Megan Thee Stallion performs at Reading (Scott Garfitt/Invision/AP)
Megan Thee Stallion performs at Reading (Scott Garfitt/Invision/AP)

Main Stage West headliner Dave provides a more sensitive climax. You might argue that, despite numerous Top 10 hits, Brixton’s most considered grime act doesn’t yet have the crossover impact to headline R&L. His set, nudged over an hour by much talk of his journey from “almost failing music” at college to No 1 with 2018’s “Funky Friday” and this year’s “Starlight”, is certainly brief for a top-billing turn. But his impact is more emotional than bombastic. Before a giant geometric heart cage, which breaks open during his introspective confessional on the internal reasoning of the gangland knife carrier “Heart Attack”, he delivers moving street poetry on vital social issues with natural gymnastic flow and a sophisticated artistry.

“We’re All Alone” dissects breadline living and the lives lost to it to the sound of evocative cinematic rap beats and a marching band of drummers lined up across the front of the stage. “Heart Attack” comes adorned with a backlit string section, plaintive Spanish guitar and snippets of news reports on knife crime. When the pace lifts for “Wanna Know” and “System” it’s to a light Latin groove, although “Thiago Silva” kicks in with the “Seven Nation Army” riff and peaks with a guest appearance from AJ Tracey.

Frank Carter at Reading (Karyn Louise/Shutterstock)
Frank Carter at Reading (Karyn Louise/Shutterstock)

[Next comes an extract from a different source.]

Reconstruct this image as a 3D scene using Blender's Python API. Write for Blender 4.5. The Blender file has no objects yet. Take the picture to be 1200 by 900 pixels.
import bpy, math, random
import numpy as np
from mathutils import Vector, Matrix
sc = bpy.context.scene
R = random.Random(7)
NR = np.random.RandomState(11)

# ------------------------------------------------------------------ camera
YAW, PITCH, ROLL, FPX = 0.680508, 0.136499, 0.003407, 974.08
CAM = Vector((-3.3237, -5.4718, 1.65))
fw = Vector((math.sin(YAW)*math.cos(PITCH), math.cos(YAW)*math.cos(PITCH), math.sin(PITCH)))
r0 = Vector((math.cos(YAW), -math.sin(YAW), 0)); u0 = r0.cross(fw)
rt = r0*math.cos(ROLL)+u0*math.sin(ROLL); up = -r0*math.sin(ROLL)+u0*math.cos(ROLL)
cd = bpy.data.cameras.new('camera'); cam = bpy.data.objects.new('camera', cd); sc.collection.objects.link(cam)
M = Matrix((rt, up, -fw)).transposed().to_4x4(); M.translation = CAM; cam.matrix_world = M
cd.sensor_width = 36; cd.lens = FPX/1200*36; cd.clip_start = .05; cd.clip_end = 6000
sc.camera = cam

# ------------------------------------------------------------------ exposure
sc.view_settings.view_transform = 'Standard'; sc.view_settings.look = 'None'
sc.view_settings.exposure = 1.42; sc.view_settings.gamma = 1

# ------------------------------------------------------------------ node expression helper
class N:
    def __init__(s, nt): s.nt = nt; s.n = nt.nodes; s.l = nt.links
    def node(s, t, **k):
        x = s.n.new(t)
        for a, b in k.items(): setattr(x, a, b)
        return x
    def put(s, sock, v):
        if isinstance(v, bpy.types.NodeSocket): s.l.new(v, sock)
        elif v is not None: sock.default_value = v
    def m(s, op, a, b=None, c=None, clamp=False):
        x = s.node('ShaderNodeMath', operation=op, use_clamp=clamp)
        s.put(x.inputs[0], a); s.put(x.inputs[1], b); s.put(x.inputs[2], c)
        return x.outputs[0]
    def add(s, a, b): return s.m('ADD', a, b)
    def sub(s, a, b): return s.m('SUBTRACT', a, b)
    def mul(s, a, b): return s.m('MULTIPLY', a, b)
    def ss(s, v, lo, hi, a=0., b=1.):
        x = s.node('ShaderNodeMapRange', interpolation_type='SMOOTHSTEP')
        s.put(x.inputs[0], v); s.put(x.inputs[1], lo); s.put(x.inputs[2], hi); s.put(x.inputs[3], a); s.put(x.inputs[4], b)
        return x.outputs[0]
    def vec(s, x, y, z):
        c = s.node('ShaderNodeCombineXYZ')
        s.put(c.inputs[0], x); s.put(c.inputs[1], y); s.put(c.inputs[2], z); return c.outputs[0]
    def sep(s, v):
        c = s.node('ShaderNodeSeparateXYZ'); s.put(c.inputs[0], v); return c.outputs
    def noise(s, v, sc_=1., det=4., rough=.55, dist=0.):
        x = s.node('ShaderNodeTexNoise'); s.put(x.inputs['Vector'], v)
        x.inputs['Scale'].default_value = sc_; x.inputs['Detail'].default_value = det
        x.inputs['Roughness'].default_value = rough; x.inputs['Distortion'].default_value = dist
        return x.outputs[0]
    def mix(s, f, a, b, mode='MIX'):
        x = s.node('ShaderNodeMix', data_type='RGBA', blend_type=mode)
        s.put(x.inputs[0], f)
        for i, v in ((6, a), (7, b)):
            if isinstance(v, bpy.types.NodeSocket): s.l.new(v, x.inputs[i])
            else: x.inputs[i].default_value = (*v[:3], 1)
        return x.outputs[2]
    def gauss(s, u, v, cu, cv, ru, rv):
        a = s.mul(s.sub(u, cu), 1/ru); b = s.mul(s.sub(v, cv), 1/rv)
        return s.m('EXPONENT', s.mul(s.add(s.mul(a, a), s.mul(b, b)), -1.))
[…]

When Dave is indulging stirring open-diary balladry on “Twenty to One” (introduced with the observation that “the people that are running this country are not good people”) or “Both Sides of a Smile” no-one at Reading is missing a Slash solo. Yet Dave gives us one, in a cloud of confetti, before bringing Stormzy onstage for a frenetic “Clash” (“that Jeremy Corbyn one”) and letting literal credits roll up the screens. You sense that Dave is the much-loved gentle poet of grime, but in his own emotional way, he’s a showstopper.